8. Different This Time:
bulls will probably push back about now and say that it’s different from the last time valuations were this stretched because earnings are on the rise and there’s a fundamental backing to it. But I don’t think we need to invoke “just like dot-com” to highlight the risks here, and even if the dream run in tech stocks over the past decade has been backed by rising earnings, you can still have valuations overshoot and investor sentiment get carried away.
$S&P 500(.SPX)$ $SPDR S&P 500 ETF Trust(SPY)$ $E-mini S&P 500 - main 2603(ESmain)$
9. “Expensive for a Reason”
for instance, bulls can definitely point to the exceptional profitability of US tech stocks, as illustrated in the chart below (+strong trend in trailing earnings + expectations of continued strong uninterrupted earnings growth into the future).
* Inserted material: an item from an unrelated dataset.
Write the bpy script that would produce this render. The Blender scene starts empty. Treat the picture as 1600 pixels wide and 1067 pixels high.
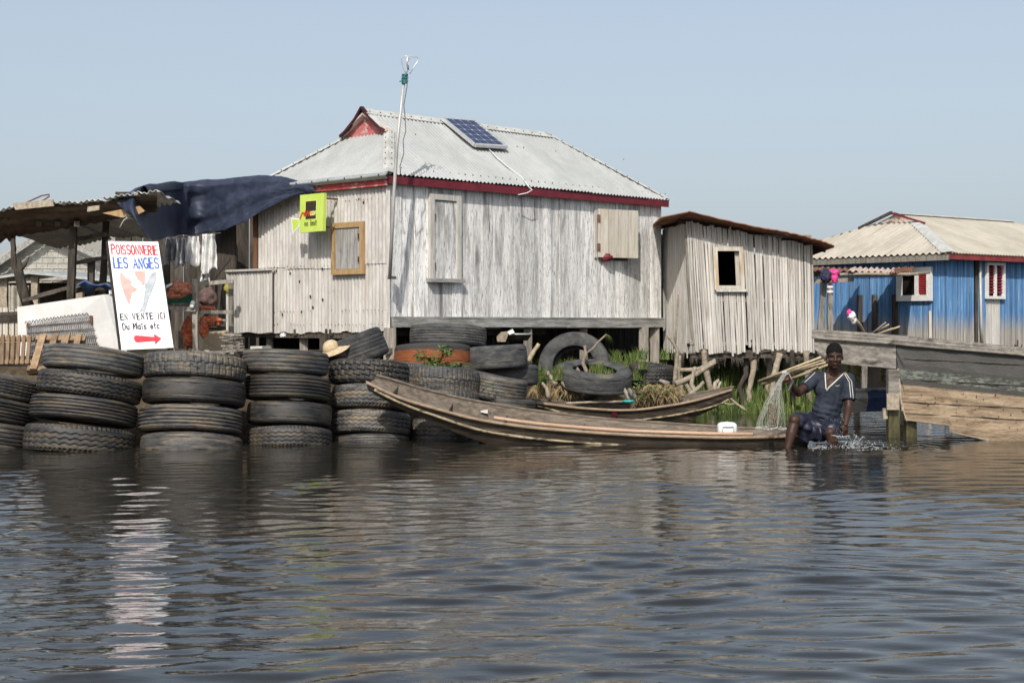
import bpy, bmesh, math, random
import numpy as np
from mathutils import Vector, Matrix, Quaternion, noise as mnoise
from mathutils.bvhtree import BVHTree
random.seed(11)
SC = bpy.context.scene
COL = SC.collection
R = math.radians
PI = math.pi
# ------------------------------------------------------------------ camera, sky, sun
F, EYE, HZ = 2400.0, 1.3, 505.0
cam = bpy.data.cameras.new('camera'); cam_o = bpy.data.objects.new('camera', cam); COL.objects.link(cam_o)
cam_o.location = (0, 0, EYE); cam_o.rotation_euler = (R(90), 0, 0)
cam.sensor_width = 36; cam.lens = 54; cam.shift_y = -28.5/1600
cam.clip_start = 0.1; cam.clip_end = 3000
SC.camera = cam_o
SUN_EL, SUN_AZ = 41.0, 10.0          # azimuth: degrees to the left of straight behind the camera
w = bpy.data.worlds.new('World'); SC.world = w; w.use_nodes = True
nt = w.node_tree; nt.nodes.clear()
sky = nt.nodes.new('ShaderNodeTexSky'); sky.sky_type = 'NISHITA'; sky.sun_disc = False
sky.sun_elevation = R(SUN_EL); sky.sun_rotation = R(180+SUN_AZ)
sky.air_density = 1.0; sky.dust_density = 3.2; sky.ozone_density = 1.6; sky.altitude = 0
bg = nt.nodes.new('ShaderNodeBackground'); bg.inputs['Strength'].default_value = 0.12
hs = nt.nodes.new('ShaderNodeHueSaturation'); hs.inputs['Saturation'].default_value = 0.85
wo = nt.nodes.new('ShaderNodeOutputWorld')
hz_ = nt.nodes.new('ShaderNodeMix'); hz_.data_type = 'RGBA'; hzc = nt.nodes.new('ShaderNodeTexCoord'); hzs = nt.nodes.new('ShaderNodeSeparateXYZ'); hzm = nt.nodes.new('ShaderNodeMapRange')   # haze thins out with height
hzm.inputs['From Min'].default_value = 0; hzm.inputs['From Max'].default_value = .55; hzm.inputs['To Min'].default_value = .68; hzm.inputs['To Max'].default_value = .22
nt.links.new(hzc.outputs['Generated'], hzs.inputs[0]); nt.links.new(hzs.outputs['Z'], hzm.inputs['Value']); nt.links.new(hzm.outputs[0], hz_.inputs[0])
hz_.inputs[7].default_value = (3.62, 4.15, 4.68, 1)   # even humid haze over the clear-sky colours
nt.links.new(sky.outputs[0], hs.inputs['Color']); nt.links.new(hs.outputs[0], hz_.inputs[6]); nt.links.new(hz_.outputs[2], bg.inputs['Color'])
nt.links.new(bg.outputs[0], wo.inputs[0])
sl = bpy.data.lights.new('sun', 'SUN'); sl.energy = 3.1; sl.angle = R(0.5); sl.color = (1.0, 0.95, 0.87)
so = bpy.data.objects.new('sun', sl); COL.objects.link(so); so.location = (-5, -10, 20)
ce = math.cos(R(SUN_EL))
SUNL = Vector((ce*math.sin(R(SUN_AZ)), ce*math.cos(R(SUN_AZ)), -math.sin(R(SUN_EL))))
so.rotation_euler = SUNL.to_track_quat('-Z', 'Y').to_euler()
SC.view_settings.view_transform = 'Standard'; SC.view_settings.look = 'None'
SC.view_settings.exposure = 0.35; SC.view_settings.gamma = 1.0

# ------------------------------------------------------------------ helpers
def P(px, py, Y): return Vector(((px-800)/F*Y, Y, EYE-(py-HZ)/F*Y))
def hit(px, py, o, n):
    d = Vector(((px-800)/F, 1, -(py-HZ)/F)); c = Vector((0, 0, EYE))
    return c + d*((o-c).dot(n)/d.dot(n))
def rr(a, b): return random.uniform(a, b)
Z = Vector((0, 0, 1))

class MB:
    def __init__(s): s.v=[]; s.f=[]; s.m=[]; s.r=[]; s.s=[]; s.uv={}
    def add(s, vs, fs, mi=0, rnd=None, smooth=False, uv=None):
        b = len(s.v); s.v += [tuple(v) for v in vs]
        if rnd is None: rnd = random.random()
        for i, f in enumerate(fs):
            if uv is not None: s.uv[len(s.f)] = [uv[k] for k in f]
            s.f.append([k+b for k in f]); s.m.append(mi); s.r.append(rnd); s.s.append(smooth)
        return s
    def hexa(s, c8, **k):   # bottom 4 then top 4
        return s.add(c8, [(3,2,1,0),(4,5,6,7),(0,1,5,4),(1,2,6,5),(2,3,7,6),(3,0,4,7)], **k)
    def box(s, c, size, rot=None, **k):
        c = Vector(c); h = [x/2 for x in size]; M = rot or Matrix.Identity(3)
        pts = [c + M @ Vector((x*h[0], y*h[1], z*h[2])) for z in (-1,1) for x,y in ((-1,-1),(1,-1),(1,1),(-1,1))]
        return s.hexa(pts, **k)
    def beam(s, a, b, wd, ht=None, up=Z, wob=0, **k):
        a, b = Vector(a), Vector(b); d = (b-a).normalized(); ht = wd if ht is None else ht
        sd = d.cross(Vector(up))
        if sd.length < 1e-4: sd = d.cross(Vector((1, 0, 0)))
        sd.normalize(); u2 = sd.cross(d).normalized()
        def ring(p):
            j = lambda: rr(-wob, wob)
            return [p + sd*(x*wd/2+j()) + u2*(y*ht/2+j()) for x, y in ((-1,-1),(1,-1),(1,1),(-1,1))]
        if wob:
            n = 5; rings = [ring(a.lerp(b, i/n)) for i in range(n+1)]
        else: rings = [ring(a), ring(b)]
        vs = [q for r_ in rings for q in r_]; n = len(rings)
        fs = [(3,2,1,0), tuple(4*(n-1)+i for i in range(4))]
        for i in range(n-1):
            for j in range(4): fs.append((4*i+j, 4*i+(j+1)%4, 4*i+4+(j+1)%4, 4*i+4+j))
        return s.add(vs, fs, **k)
    def tube(s, pts, r, n=8, caps=True, flat=1.0, smooth=True, **k):
        pts = [Vector(p) for p in pts]; m = len(pts)
        rs = [r]*m if not hasattr(r, '__len__') else r
        vs = []; prev = None
        for i, p in enumerate(pts):
            d = (pts[min(i+1, m-1)]-pts[max(i-1, 0)])
            d = d.normalized() if d.length > 1e-9 else Vector((0,0,1))
            if prev is None:
                a = d.cross(Z) if abs(d.z) < .9 else d.cross(Vector((1,0,0)))
            else: a = prev - d*prev.dot(d)
            a.normalize(); b = d.cross(a); prev = a
            for j in range(n):
                t = 2*PI*j/n; vs.append(p + (a*math.cos(t)+b*math.sin(t)*flat)*rs[i])
        fs = []
        for i in range(m-1):
            for j in range(n): fs.append((i*n+j, i*n+(j+1)%n, i*n+n+(j+1)%n, i*n+n+j))
        if caps:
            fs.append(tuple(range(n-1, -1, -1))); fs.append(tuple((m-1)*n+j for j in range(n)))
        return s.add(vs, fs, smooth=smooth, **k)
    def ell(s, c, r, rot=None, nu=16, nv=10, fn=None, **k):
        c = Vector(c); M = rot or Matrix.Identity(3)
        if not hasattr(r, '__len__'): r = (r, r, r)
        vs = [c + M @ Vector((0, 0, -r[2]))]
        for i in range(1, nv):
            ph = -PI/2+PI*i/nv
            for j in range(nu):
                t = 2*PI*j/nu; q = Vector((math.cos(ph)*math.cos(t), math.cos(ph)*math.sin(t), math.sin(ph)))
                g = fn(q) if fn else 1
                vs.append(c + M @ Vector((q.x*r[0]*g, q.y*r[1]*g, q.z*r[2]*g)))
        vs.append(c + M @ Vector((0, 0, r[2]))); L = len(vs)-1
        fs = [(0, 1+(j+1)%nu, 1+j) for j in range(nu)]
        for i in range(nv-2):
            for j in range(nu):
                a = 1+i*nu; fs.append((a+j, a+(j+1)%nu, a+nu+(j+1)%nu, a+nu+j))
        a = 1+(nv-2)*nu
        fs += [(a+j, a+(j+1)%nu, L) for j in range(nu)]
        k.setdefault('smooth', True)
        return s.add(vs, fs, **k)
    def cap(s, a, b, ra, rb, n=14):       # tapered capsule
        a, b = Vector(a), Vector(b)
        s.tube([a, a.lerp(b, .5), b], [ra, (ra+rb)/2, rb], n=n); s.ell(a, ra, nu=n, nv=8); s.ell(b, rb, nu=n, nv=8)
        return s
    def grid(s, fn, nu, nv, uvf=None, smooth=True, **k):
        vs = [fn(i/nu, j/nv) for j in range(nv+1) for i in range(nu+1)]
        uv = [uvf(i/nu, j/nv) for j in range(nv+1) for i in range(nu+1)] if uvf else None
        fs = [(j*(nu+1)+i, j*(nu+1)+i+1, (j+1)*(nu+1)+i+1, (j+1)*(nu+1)+i) for j in range(nv) for i in range(nu)]
        return s.add(vs, fs, smooth=smooth, uv=uv, **k)
    def prism(s, poly, d, **k):           # polygon (world points) swept by vector d
        n = len(poly); d = Vector(d); vs = [Vector(p) for p in poly]+[Vector(p)+d for p in poly]
        fs = [tuple(range(n-1, -1, -1)), tuple(range(n, 2*n))]+[(i, (i+1)%n, n+(i+1)%n, n+i) for i in range(n)]
        return s.add(vs, fs, **k)
    def build(s, name, mats, parent=None, loc=None, weld=False):
        if not isinstance(mats, (list, tuple)): mats = [mats]
        me = bpy.data.meshes.new(name)
        o = bpy.data.objects.new(name, me); COL.objects.link(o)
        off = Vector(loc) if loc is not None else Vector((0, 0, 0))
        if parent is not None:
            o.parent = parent; q = parent
            while q is not None: off = off + q.location; q = q.parent
        elif loc is not None: o.location = loc
        if parent is not None and loc is not None: o.location = loc
        me.from_pydata([tuple(Vector(v)-off) for v in s.v], [], s.f)
        for m_ in mats: me.materials.append(m_)
        me.polygons.foreach_set('material_index', s.m); me.polygons.foreach_set('use_smooth', s.s)
        at = me.attributes.new('rnd', 'FLOAT', 'FACE'); at.data.foreach_set('value', s.r)
        if s.uv:
            ul = me.uv_layers.new(name='UVMap')
            for fi, us in s.uv.items():
                st = me.polygons[fi].loop_start
                for i, q in enumerate(us): ul.data[st+i].uv = q
        me.update()
        return o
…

But this also presents a vulnerability. If extremely high tech stock valuations reflect strong profitability, what if profit margins peak and rollover from cyclically extended levels? And if expensive valuations reflect the expectation of strong uninterrupted future earnings growth, what if earnings plateau? or even worse, what if earnings were to decline?
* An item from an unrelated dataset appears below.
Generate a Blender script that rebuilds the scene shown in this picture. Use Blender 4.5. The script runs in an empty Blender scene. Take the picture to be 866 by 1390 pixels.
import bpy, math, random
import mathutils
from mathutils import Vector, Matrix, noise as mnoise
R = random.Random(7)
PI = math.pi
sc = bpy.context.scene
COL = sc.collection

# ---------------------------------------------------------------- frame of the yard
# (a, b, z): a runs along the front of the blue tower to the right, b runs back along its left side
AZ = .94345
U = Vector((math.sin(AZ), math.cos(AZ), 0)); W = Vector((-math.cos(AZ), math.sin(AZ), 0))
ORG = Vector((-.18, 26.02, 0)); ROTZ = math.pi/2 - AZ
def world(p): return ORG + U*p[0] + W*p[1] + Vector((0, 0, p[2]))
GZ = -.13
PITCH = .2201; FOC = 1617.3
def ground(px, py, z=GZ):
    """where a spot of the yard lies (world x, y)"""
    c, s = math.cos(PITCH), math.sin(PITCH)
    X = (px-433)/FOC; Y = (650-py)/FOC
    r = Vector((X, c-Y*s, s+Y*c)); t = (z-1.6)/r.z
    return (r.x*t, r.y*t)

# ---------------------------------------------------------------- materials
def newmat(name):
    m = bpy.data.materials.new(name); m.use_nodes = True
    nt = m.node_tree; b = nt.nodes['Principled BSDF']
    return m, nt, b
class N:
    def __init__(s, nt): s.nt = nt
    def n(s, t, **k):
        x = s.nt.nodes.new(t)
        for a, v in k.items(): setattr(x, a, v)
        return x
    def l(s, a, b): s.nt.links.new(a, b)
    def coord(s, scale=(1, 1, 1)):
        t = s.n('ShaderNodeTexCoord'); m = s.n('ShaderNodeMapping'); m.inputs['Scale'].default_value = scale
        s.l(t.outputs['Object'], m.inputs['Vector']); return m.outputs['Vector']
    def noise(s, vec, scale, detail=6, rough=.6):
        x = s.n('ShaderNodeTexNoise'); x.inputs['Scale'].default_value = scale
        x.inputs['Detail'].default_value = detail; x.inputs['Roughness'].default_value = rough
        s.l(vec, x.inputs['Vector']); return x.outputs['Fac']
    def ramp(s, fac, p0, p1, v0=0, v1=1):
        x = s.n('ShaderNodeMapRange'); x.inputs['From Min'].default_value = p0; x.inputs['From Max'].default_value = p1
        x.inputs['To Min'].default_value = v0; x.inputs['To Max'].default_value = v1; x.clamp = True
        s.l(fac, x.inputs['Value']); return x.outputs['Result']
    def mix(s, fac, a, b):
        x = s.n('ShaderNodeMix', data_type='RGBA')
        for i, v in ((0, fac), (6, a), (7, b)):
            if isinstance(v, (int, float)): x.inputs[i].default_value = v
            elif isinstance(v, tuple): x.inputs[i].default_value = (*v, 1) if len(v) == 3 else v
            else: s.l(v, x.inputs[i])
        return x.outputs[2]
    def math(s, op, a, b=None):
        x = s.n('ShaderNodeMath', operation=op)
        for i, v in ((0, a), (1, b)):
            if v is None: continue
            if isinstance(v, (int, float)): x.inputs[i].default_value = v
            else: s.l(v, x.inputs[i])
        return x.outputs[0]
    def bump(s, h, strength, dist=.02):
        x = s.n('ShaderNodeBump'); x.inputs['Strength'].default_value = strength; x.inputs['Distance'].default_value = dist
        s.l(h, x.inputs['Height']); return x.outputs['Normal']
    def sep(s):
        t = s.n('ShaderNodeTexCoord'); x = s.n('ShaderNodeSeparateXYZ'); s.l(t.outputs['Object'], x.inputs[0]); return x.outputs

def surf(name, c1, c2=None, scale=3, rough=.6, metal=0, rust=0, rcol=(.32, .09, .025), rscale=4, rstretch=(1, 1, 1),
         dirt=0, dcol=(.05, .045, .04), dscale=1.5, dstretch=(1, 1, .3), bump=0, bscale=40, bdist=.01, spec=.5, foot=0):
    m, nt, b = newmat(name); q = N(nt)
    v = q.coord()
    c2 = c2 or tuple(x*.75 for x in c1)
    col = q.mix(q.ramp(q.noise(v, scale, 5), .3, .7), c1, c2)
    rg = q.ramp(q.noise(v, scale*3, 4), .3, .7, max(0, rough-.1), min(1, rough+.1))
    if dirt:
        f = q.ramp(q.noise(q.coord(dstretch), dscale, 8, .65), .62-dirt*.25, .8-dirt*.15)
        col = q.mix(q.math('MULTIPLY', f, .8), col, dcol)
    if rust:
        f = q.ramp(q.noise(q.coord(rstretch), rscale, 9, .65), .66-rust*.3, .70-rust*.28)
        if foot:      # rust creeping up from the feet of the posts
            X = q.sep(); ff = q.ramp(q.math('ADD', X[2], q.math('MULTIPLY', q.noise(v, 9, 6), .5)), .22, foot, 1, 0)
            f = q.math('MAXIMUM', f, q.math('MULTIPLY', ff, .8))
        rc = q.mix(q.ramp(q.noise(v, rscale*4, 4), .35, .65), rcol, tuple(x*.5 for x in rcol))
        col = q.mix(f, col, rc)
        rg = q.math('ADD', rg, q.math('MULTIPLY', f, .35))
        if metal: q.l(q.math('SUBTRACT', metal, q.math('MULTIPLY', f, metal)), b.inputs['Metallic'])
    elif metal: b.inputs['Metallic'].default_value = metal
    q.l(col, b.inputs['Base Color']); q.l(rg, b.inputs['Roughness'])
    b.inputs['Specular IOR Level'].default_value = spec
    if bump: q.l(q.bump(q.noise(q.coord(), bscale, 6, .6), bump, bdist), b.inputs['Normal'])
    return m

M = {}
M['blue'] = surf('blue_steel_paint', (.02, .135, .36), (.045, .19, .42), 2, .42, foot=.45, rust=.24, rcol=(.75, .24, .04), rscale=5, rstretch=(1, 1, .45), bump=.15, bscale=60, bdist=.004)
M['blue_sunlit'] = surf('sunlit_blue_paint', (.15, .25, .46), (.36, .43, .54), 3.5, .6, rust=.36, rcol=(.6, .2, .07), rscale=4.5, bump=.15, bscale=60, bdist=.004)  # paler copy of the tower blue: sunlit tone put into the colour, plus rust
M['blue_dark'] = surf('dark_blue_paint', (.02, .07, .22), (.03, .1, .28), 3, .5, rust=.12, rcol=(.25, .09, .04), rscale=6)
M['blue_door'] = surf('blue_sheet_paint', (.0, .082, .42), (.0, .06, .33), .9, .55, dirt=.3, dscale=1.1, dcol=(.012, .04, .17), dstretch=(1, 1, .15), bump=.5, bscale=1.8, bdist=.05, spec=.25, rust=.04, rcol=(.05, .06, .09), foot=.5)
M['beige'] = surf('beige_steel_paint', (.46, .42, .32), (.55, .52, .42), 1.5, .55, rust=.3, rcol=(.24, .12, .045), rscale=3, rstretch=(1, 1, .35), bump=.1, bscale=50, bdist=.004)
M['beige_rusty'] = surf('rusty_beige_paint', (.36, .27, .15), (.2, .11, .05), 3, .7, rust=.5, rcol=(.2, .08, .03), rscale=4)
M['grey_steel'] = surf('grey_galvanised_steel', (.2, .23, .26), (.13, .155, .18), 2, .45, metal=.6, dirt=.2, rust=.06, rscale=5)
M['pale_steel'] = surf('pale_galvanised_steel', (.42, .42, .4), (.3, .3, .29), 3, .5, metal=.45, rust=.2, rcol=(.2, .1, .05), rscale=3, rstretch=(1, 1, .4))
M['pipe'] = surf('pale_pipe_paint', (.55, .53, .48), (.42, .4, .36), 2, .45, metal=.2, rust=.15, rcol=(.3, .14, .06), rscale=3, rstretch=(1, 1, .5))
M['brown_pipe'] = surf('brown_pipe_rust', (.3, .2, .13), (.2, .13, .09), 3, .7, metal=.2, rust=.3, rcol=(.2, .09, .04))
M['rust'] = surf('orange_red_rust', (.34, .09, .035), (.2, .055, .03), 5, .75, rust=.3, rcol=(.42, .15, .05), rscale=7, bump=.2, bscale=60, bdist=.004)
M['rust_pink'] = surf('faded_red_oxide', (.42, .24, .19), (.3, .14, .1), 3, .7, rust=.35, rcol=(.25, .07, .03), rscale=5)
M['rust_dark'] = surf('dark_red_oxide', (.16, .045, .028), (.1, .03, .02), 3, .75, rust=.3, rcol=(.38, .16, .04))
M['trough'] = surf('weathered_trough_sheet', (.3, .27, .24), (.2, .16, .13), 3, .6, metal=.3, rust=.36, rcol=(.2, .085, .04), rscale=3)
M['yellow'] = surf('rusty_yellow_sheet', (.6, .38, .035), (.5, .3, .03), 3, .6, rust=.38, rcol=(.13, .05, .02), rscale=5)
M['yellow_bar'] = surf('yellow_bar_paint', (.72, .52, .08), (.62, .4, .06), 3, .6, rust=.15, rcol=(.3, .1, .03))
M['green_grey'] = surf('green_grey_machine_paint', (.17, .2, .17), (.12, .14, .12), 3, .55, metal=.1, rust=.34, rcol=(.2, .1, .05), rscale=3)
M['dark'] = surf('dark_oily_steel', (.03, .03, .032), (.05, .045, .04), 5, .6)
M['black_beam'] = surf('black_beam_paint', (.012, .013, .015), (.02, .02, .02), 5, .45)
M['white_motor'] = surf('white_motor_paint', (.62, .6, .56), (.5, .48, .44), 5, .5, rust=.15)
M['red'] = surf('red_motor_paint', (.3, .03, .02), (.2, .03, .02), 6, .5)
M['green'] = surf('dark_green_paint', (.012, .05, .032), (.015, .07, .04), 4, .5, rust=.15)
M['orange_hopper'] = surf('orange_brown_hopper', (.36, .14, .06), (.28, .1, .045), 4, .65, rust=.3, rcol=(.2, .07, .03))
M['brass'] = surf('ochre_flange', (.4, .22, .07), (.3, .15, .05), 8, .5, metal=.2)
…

The big vulnerability here is that you have stretched valuations underpinned by stretched profit margins. Even if you get only a mild cyclical downturn at some point, that whole confidence structure could come crumbling apart.
10. So what’s next?
this chart basically lays out the best and worst case for what happens after the peak in tech. It shows tech stocks’ market cap weight rolling over from record highs, cyclicals’ weight ticking up off the lower end of the range, and defensives’ up from record lows. And therein lie the clues for the two key scenarios of how the tech-top might unfold from here:
Bullish/Best Case = [Bullish Rotation] in this scenario tech just peaks and plateaus; shifts into more of a ranging regime, or at least a more gradual and volatile up-trend — but investors basically give up on tech and chase after better returns in Traditional Cyclicals (which is entirely possible as a global growth reacceleration will disproportionately help traditional cyclicals like industrials, materials, energy, financials, and global stocks). Under this scenario the market as a whole could continue to move higher, or sideways at worst.
Bearish/Worst Case = [Bearish Rotation] the worst case would be that tech rolls over into a bear market (e.g. as a result of declining valuations, collapsing sentiment, and/or deterioration in earnings/fundamentals). In that case you’d likely see rotation out of tech and into defensives, and the stockmarket as a whole declining.